W 72. minucie meczu ładną akcję przeprowadził zespołu gości, jednak uderzenie Koleva tuż nad poprzeczką bramki "Słoni". Jednak już pięć minut później po dobrej wymianie podań Sandecja doprowadziła do wyrównania. Swoją szansę wykorzystał Maciej Małkowski, jednak w tym przypadku fatalnie w obronie zachowali się defensorzy Termaliki.
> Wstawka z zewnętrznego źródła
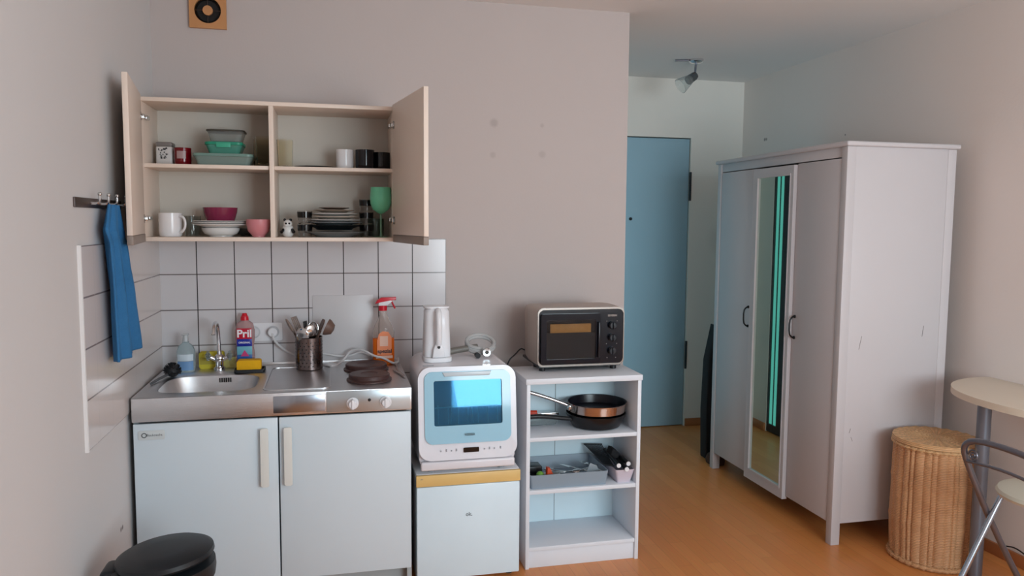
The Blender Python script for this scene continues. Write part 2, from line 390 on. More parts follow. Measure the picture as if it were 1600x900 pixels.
# ------------------------------------------------------------------ kitchenette base unit
kx0, kx1, kf = .018, 1.018, -.592
ku = thing('kitchen_base_cabinet', (.518, -.3, 0), 'white two-door base cabinet carrying the steel sink and hob', 'cabinet')
B().box(kx0, kx0+.018, kf+.02, -.012, .0, .73).box(kx1-.018, kx1, kf+.02, -.012, .0, .73).box(kx0+.018, kx1-.018, kf+.02, -.012, .09, .108)\
   .box(kx0+.018, kx1-.018, -.03, -.012, .108, .73).box(kx0+.018, kx1-.018, kf+.07, kf+.088, 0, .09).obj('carcass', mat('carcass_grey', (170, 176, 178), .5), ku, smooth=False)
for (a, b_, hx) in ((kx0+.003, .519, .472), (.524, kx1-.003, .556)):
    dd = B().box(a, b_, kf-.002, kf+.018, .095, .724, .003).obj('door', white_lam, ku)
    hd = B()
    hd.prism(rrect(hx-.0145, hx+.0145, .468, .69, .006), kf-.026, kf-.018, 'XZ', .002)
    hd.box(hx-.008, hx+.008, kf-.018, kf-.002, .485, .505).box(hx-.008, hx+.008, kf-.018, kf-.002, .655, .675)
    hd.obj('handle', cream_pl, dd)
    if a < .1:
        bd = B().prism(rrect(.038, .128, .666, .700, .006), kf-.005, kf-.002, 'XZ', .001).obj('badge', mat('badge_grey', (205, 212, 214), .3), dd)
        dk = mat('badge_dark', (96, 102, 106), .4)
        B().lathe([(.0095, 0), (.0095, -.0008), (.006, -.0008), (.006, 0)], (.058, kf-.005, .683), 24, 'Y').obj('logo', dk, bd)
        text('Bauknecht', .0125, dk, bd, (.093, kf-.0052, .683))
# steel worktop with sink
ct = thing('steel_sink_top', (.518, -.3, .73), 'stainless steel worktop with built-in sink bowl, drainer and control panel', 'worktop')
top = .819
b = B(); bm = b.bm
def superloop(cx, cy, a, bb_, n, N=64, z=top):
    L = []
    for i in range(N):
        t = 2*PI*i/N; c, s_ = math.cos(t), math.sin(t)
        L.append((cx+a*math.copysign(abs(c)**(2/n), c), cy+bb_*math.copysign(abs(s_)**(2/n), s_), z))
    return L
bc = (.252, -.355)
x0, x1, y0, y1 = kx0, kx1, kf-.006, -.0072
outer = []
for i in range(64):
    t = 2*PI*i/64; c, s_ = math.cos(t), math.sin(t); ks = []
    if c > 1e-9: ks.append((x1-bc[0])/c)
    if c < -1e-9: ks.append((x0-bc[0])/c)
    if s_ > 1e-9: ks.append((y1-bc[1])/s_)
    if s_ < -1e-9: ks.append((y0-bc[1])/s_)
    k = min(ks); outer.append([bc[0]+c*k, bc[1]+s_*k, top])
for cx_, cy_ in ((x0, y0), (x1, y0), (x1, y1), (x0, y1)):
    q = min(outer, key=lambda p: (p[0]-cx_)**2+(p[1]-cy_)**2); q[0], q[1] = cx_, cy_
loops = [outer, superloop(*bc, .188, .176, 4), superloop(*bc, .178, .166, 4, z=top-.006), superloop(*bc, .168, .155, 3.5, z=top-.06),
         superloop(*bc, .158, .145, 3.2, z=top-.12), superloop(*bc, .14, .12, 3, z=top-.145), superloop(*bc, .035, .035, 2, z=top-.15)]
V = [[bm.verts.new(p) for p in L] for L in loops]
for a, c in zip(V, V[1:]):
    for i in range(64): bm.faces.new((a[i], a[(i+1) % 64], c[(i+1) % 64], c[i]))
b.obj('sink_sheet', steel, ct)
B().box(kx0, kx1, kf-.006, kf+.004, .731, top-.0005, .003).box(kx0, kx0+.01, kf+.004, -.0075, .731, top-.001).box(kx1-.01, kx1, kf+.004, -.0075, .731, top-.001).obj('apron', steel, ct)
B().lathe([(0, -.004), (.032, -.004), (.036, 0), (.033, .004), (.014, .002), (.012, -.002), (0, -.002)], (bc[0], bc[1], top-.148), 28).obj('drain', steel_s, ct)
ov = B()
for k in range(6): ov.box(.262+k*.0085, .2665+k*.0085, -.2018, -.1985, top-.032, top-.014)
ov.obj('overflow_slots', black_pl, ct)
B().frame(rrect(.462, .715, -.555, -.095, .035), rrect(.468, .709, -.549, -.101, .03), top, top+.003, 'XY').obj('drainer_rim', steel, ct)
B().box(kx0, kx1, -.016, -.0078, top, top+.012, .002).obj('back_lip', steel, ct)
B().box(.505, .692, kf-.0085, kf-.006, .742, .806, .001).obj('apron_recess', mat('steel_blue', (165, 172, 182), .25, metal=1), ct)
cp = B().box(.698, 1.012, kf-.010, kf-.006, .736, .815, .001).obj('control_panel', mat('panel_steel', (188, 198, 204), .3, metal=.8), ct)
for x in (.794, .918):
    kb = B().cyl((x, kf-.018, .768), .0225, .008, 28, 'Y').lathe([(0, -.022), (.014, -.022), (.017, 0)], (x, kf-.016, .768), 20, 'Y', ).box(x-.004, x+.004, kf-.044, kf-.02, .75, .787, .002)
    kb.obj('knob', white_pl, ct)
B().cyl((.857, kf-.012, .778), .006, .004, 16, 'Y').obj('pilot_light', black_pl, ct)
hobm = mat('hob_brown', (72, 48, 46), .45, var=.15, vs=20)
for (x, y, r) in ((.862, -.20, .088), (.865, -.425, .082)):
    B().lathe([(r+.008, 0), (r+.008, .006), (r, .010), (r, .024), (r-.004, .027), (r*.45, .027), (r*.4, .024), (0, .024)], (x, y, top+.0005), 40).obj('hot_plate', hobm, ct)

# tap
tp = thing('mixer_tap', (.25, -.10, top), 'chrome swan-neck mixer tap with two clear handles behind the sink', 'tap')
B().cyl((.25, -.10, top), .024, .018, 24, bev=.004).cyl((.25, -.10, top+.018), .017, .035, 24).sphere((.25, -.10, top+.052), .021).cyl((.25, -.10, top+.06), .010, .02, 20).obj('body', chrome, tp)
B().tube([(.25, -.10, top+.06), (.249, -.10, top+.13), (.247, -.11, top+.19), (.246, -.15, top+.215), (.245, -.20, top+.20), (.245, -.215, top+.17)], .0085, 12, smooth=2).obj('spout', chrome, tp)
for sx in (-1, 1):
    B().tube([(.25+sx*.012, -.10, top+.045), (.25+sx*.035, -.105, top+.058)], .009, 12).obj('valve', chrome, tp)
    h_ = B()
    for k in range(4):
        a = k*PI/4+.3; dy, dz = .02*math.cos(a), .02*math.sin(a)
        h_.tube([(.25+sx*.044, -.108-dy, top+.064-dz), (.25+sx*.044, -.108+dy, top+.064+dz)], .006, 8)
    h_.sphere((.25+sx*.044, -.108, top+.064), .014)
    h_.obj('handle', cplastic, tp)

# ------------------------------------------------------------------ wall cabinet
cx0, cx1, cy, cz0, cz1 = .0008, .990, -.2876, 1.374, 1.930
wc = thing('wall_cabinet', ((cx0+cx1)/2, 0, cz0), 'cream wall cabinet with both doors open above the tiles', 'cabinet')
t = .016
B().box(cx0, cx1, cy, -.0075, cz0, cz0+t, .001).box(cx0, cx1, cy, -.0005, cz1-t, cz1, .001).box(cx0, cx0+t, cy, -.0075, cz0+t, cz1-t, .001)\
   .box(cx1-t, cx1, cy, -.0075, cz0+t, cz1-t, .001).obj('body', cream_lam, wc)
B().box(cx0+t, cx1-t, -.014, -.0078, cz0+t, cz1-t).obj('back_panel', cream_in, wc, smooth=False)
B().box(.484, .502, cy+.001, -.014, cz0+t, cz1-t, .001).obj('divider', cream_lam, wc)
for (a, b_) in ((cx0+t, .484), (.502, cx1-t)):
    B().box(a, b_, cy+.015, -.014, 1.662, 1.677, .001).obj('shelf', cream_lam, wc)
for (hx, a1, hs) in ((cx0+t, math.radians(-82), 1), (cx1-t, math.radians(180+99), -1)):
    L = .478
    # door built closed along +x from its hinge line, then swung open
    dr = B().box(0, L, -.009*1-.009, 0, 0.032, .565, .0015).obj('door', cream_lam, wc, loc=Vector((hx, cy-.002, cz0-.002))-WL[wc.name], rot=(0, 0, a1), local=True) if hs == 1 else \
         B().box(0, L, 0, .018, 0.032, .565, .0015).obj('door', cream_lam, wc, loc=Vector((hx, cy-.002, cz0-.002))-WL[wc.name], rot=(0, 0, a1), local=True)
    ya, yb = (-.019, .001) if hs == 1 else (-.001, .019)
    B().box(0.002, L-.002, ya, yb, 0.0, .031, .002).obj('grip_strip', mat('grip_taupe', (150, 134, 124), .45), dr, loc=(0, 0, 0), local=True)
    for z in (.09, .48):
        g = B(); s_ = 1 if hs == 1 else -1
        g.cyl((.028, 0, z), .0165, .003*s_, 20, 'Y').box(.002, .03, min(.003*s_, .012*s_), max(.003*s_, .012*s_), z-.009, z+.009, .002)
        g.obj('hinge', steel_s, dr, loc=(0, 0, 0), local=True)
for (x, s_) in ((cx0+t, 1), (cx1-t, -1)):
    for z in (1.465, 1.855): B().box(min(x, x+s_*.014), max(x, x+s_*.014), cy+.02, cy+.07, z-.008, z+.008, .002).obj('hinge_mount', steel_s, wc)

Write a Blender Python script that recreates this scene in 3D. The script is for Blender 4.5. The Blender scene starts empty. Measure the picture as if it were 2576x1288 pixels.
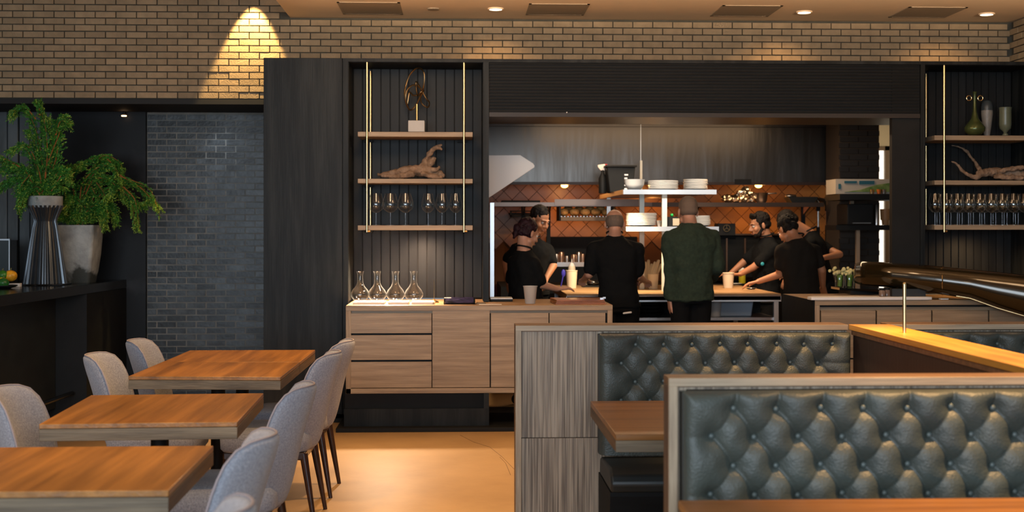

Po golu wyrównującym obie ekipy znacznie spuściły z tempa i żadnej z drużyn nie udało się przechylić szali zwycięstwa na swoją stronę. Jeszcze w doliczonym czasie goście mieli stały fragment gry w okolicach 19 metra. Jednak strzał Mraza broni Trela i kilka sekund później sędzia Szymon Marciniak zakończył spotkanie. Ostatecznie Bruk-Bet zremisował w Niecieczy z Sandecją 1:1.
REKLAMA
Bruk-Bet Termalica Nieciecza - Sandecja Nowy Sącz 1:1 (1:0)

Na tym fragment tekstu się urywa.